10 Responses to Impact!!!

  1. Judging by the lack of comments, this post has had little impact. 😐

  2. andyxl says:

    There have been a couple of comments on Twitter but not in the actual blog comments stream. Ain’t that a sign of the times. But thanks for the joke, Phillip.

    • “There have been a couple of comments on Twitter”

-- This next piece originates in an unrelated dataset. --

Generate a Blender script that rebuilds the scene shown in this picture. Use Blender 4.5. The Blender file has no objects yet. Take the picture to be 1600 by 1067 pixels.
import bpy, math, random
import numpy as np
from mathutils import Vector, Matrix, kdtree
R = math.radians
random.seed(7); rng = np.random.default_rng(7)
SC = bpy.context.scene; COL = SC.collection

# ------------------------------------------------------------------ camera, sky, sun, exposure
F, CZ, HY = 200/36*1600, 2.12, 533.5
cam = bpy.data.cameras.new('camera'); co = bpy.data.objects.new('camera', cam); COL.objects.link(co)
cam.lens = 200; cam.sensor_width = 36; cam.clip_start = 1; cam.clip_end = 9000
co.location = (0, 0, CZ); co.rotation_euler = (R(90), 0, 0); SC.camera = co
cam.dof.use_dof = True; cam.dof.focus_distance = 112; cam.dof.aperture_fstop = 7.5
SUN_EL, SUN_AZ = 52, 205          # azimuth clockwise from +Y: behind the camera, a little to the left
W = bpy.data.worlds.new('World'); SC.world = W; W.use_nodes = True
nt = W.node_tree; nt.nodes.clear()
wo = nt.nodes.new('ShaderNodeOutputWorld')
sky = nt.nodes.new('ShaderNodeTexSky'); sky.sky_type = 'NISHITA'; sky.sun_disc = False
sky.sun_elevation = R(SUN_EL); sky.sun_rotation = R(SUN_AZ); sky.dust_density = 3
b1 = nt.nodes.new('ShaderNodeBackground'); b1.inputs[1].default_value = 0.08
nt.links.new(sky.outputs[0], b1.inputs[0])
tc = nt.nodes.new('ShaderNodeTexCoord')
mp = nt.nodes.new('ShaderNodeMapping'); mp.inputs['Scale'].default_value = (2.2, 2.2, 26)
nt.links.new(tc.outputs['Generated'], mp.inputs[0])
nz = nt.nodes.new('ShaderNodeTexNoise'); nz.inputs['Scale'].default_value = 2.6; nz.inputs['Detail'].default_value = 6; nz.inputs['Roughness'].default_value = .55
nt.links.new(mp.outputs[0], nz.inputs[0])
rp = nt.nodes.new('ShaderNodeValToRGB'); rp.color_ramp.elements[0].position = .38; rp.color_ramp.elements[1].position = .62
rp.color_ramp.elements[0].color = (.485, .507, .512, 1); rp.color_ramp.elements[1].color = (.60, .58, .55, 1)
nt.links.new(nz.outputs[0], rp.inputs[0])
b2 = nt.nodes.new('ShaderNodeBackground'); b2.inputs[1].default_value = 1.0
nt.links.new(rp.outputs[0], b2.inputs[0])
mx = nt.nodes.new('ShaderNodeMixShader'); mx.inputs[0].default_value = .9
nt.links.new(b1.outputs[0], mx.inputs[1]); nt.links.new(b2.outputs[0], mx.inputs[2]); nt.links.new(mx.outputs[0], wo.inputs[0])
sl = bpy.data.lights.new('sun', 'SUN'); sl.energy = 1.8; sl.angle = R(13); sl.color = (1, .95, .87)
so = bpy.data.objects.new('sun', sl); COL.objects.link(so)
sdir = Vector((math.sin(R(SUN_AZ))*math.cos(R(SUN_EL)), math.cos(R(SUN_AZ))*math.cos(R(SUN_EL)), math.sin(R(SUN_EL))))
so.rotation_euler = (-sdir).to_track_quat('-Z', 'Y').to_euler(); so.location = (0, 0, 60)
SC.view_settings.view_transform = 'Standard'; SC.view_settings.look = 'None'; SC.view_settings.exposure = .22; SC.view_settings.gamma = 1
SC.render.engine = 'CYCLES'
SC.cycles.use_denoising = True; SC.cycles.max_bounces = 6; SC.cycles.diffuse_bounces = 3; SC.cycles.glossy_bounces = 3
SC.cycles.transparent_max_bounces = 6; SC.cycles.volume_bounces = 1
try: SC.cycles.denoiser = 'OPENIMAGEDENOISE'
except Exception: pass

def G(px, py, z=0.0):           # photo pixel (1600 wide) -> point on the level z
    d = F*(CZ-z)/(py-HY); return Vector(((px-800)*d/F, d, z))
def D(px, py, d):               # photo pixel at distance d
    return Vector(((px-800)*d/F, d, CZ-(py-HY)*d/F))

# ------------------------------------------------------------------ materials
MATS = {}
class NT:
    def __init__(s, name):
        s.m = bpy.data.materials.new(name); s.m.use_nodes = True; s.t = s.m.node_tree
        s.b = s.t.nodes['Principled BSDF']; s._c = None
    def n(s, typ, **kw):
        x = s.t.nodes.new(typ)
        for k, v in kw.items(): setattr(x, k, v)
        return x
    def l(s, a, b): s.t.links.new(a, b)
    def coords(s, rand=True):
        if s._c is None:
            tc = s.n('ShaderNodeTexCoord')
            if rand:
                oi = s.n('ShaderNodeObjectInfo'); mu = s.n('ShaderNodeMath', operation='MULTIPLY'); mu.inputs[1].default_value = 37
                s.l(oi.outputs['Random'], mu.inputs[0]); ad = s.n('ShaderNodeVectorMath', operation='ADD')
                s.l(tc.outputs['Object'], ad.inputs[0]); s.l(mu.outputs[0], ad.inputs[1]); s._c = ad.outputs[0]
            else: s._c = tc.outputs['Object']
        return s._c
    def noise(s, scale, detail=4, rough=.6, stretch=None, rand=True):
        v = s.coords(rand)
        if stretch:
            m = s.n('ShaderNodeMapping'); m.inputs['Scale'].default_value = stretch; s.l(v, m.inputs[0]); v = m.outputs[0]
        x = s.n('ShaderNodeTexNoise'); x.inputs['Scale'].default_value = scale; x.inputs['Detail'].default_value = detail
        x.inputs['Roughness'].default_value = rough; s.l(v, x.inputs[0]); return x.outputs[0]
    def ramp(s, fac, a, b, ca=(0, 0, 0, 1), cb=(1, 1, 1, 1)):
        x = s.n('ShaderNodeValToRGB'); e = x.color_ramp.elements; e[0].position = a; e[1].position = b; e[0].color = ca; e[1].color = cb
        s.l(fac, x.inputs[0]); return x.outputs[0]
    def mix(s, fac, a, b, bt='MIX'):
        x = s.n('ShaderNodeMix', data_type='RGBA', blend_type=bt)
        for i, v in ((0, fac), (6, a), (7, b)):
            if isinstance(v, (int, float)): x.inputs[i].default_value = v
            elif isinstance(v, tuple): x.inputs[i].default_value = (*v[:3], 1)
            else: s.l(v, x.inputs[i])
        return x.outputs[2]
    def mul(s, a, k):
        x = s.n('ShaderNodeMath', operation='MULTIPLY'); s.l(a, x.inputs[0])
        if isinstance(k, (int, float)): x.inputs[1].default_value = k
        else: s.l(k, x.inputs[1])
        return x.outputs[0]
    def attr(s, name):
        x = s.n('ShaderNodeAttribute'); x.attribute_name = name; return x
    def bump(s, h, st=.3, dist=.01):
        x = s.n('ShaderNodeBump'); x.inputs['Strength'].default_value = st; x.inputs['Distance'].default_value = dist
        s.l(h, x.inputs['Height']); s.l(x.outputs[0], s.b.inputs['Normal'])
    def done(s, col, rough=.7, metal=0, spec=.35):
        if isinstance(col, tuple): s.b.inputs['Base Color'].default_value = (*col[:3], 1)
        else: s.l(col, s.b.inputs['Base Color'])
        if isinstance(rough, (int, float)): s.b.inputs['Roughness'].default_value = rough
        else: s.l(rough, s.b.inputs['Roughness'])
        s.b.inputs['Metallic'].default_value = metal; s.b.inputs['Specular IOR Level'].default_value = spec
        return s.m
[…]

      As I said, no impact. 🙂

      Maybe instead of bibliometry, funding agencies will in future count the number of tweets.

  3. Sarah says:

    Philip – maybe they will indeed….http://www.altmetric.com/whatwedo.php

    • Sic transit gloria mundi.

      • andyxl says:

        Wuh? Who was the glory of the world? You speak in riddles sir. Much like our ESRC colleagues.

      • Riddles? Moi?

        The glory was the time before twitter. To paraphrase Don Knuth, Twitter might be OK for staying on top of things, but I want to get to the bottom of things. 🙂

        It’s an interesting concept, but difficult to digest (pun intended) and the signal-to-noise ratio is rather low. It also serves as a bullshit multiplier, with decades-old “wisdom” suddenly “trending”.

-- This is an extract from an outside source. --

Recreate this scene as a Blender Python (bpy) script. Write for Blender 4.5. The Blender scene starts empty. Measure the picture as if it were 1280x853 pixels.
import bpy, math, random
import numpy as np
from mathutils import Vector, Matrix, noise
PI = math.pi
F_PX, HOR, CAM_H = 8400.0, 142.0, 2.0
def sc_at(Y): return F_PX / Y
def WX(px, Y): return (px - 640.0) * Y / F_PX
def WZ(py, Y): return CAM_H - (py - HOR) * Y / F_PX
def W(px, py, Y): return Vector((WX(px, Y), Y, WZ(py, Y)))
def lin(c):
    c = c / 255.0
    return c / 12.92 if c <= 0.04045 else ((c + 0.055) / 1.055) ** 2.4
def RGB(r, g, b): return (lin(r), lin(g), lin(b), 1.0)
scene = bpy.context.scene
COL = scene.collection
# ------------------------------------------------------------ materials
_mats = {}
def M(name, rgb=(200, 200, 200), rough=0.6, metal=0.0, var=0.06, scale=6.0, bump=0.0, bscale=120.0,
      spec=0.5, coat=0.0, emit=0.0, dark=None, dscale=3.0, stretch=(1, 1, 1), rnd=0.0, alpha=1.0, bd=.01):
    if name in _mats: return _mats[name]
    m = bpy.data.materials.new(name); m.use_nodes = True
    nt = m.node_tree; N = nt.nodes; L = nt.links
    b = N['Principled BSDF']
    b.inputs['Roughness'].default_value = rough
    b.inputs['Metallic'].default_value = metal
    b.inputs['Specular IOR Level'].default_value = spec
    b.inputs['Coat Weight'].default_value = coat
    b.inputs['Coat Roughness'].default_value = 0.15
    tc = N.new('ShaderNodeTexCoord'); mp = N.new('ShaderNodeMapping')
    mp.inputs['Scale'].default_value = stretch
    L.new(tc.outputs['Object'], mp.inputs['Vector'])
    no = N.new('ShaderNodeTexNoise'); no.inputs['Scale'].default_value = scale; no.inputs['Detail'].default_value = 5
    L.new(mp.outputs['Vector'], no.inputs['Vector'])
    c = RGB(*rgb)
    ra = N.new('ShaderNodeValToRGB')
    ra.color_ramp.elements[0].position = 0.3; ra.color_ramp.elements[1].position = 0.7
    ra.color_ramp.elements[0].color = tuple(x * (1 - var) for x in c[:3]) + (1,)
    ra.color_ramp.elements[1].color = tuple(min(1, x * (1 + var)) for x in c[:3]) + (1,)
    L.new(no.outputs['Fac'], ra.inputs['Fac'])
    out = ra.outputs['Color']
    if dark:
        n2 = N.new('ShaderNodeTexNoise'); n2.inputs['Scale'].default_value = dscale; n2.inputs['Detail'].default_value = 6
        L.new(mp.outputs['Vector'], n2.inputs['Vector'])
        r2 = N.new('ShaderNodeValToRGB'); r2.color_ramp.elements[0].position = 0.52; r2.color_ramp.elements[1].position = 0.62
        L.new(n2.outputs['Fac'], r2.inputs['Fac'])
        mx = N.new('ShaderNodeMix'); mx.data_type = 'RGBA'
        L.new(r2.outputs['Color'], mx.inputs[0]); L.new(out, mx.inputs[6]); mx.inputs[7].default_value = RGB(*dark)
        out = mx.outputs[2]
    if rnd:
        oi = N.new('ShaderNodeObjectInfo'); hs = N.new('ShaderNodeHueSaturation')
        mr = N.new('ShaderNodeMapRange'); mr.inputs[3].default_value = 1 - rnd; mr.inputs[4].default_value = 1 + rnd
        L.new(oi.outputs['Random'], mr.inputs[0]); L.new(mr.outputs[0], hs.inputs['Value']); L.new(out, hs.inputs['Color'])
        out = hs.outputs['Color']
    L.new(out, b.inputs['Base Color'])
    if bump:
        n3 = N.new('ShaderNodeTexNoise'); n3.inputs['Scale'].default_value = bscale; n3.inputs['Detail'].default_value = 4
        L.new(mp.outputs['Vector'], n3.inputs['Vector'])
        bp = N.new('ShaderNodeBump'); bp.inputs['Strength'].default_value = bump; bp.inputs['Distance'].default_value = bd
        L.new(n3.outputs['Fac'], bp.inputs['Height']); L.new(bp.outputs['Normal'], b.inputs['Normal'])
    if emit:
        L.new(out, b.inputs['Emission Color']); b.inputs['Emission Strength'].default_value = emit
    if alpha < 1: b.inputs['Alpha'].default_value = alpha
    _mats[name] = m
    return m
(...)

        As someone who has run his own VMS cluster for almost 20 years, I am clearly no Luddite (or, perhaps, this is the proof that I am—sic transit gloria mundi). Yes, many aspects of the innertubes are good (I even met my wife there), but all that glitters is not gold. Not every fart is a breath of fresh air and not every tweet is music to my ears.

      • andyxl says:

        Don’t quite understand the visceral reaction. You seem to be criticising Twitter for something it doesn’t try to be. There is a place for ephemeral gossip and a place for slow thought. You seem to be attacking your own man of straw.

      • I agree; to every thing there is a season. If Twitter is purely for ephemeral gossip, then one can just avoid it if desired, as I do. No problem—different strokes for different folks. However, when “ephemeral gossip” starts being counted among impact factors, something is wrong. It seems like the impact pundits are using Twitter for something it shouldn’t be.

        For me, it’s just a question of efficient use of time, becoming more important as the Big 5 rears its head on the horizon. I prefer to spend the little time I have on Earth writing blog comments (and perhaps soon even my own blog), on usenet, and writing for The Observatory (dig those old-style numerals!) rather than ephemerally tweeting or reading tweets. (And, of course, I have several off-line lives I attend to as well.)

        If you have 1000 CDs, and listen to one per day, you will be lucky if you can listen to each one only ten more times before you die. Life is too short to follow twitter!

        Speaking of tweeting, who better for that than the Byrds?!

  4. Albert says:

    Lack of comments may be because this is a minefield. Don’t bite the hand that feeds you. Gobbledegook may serve a purpose: it hides the reality.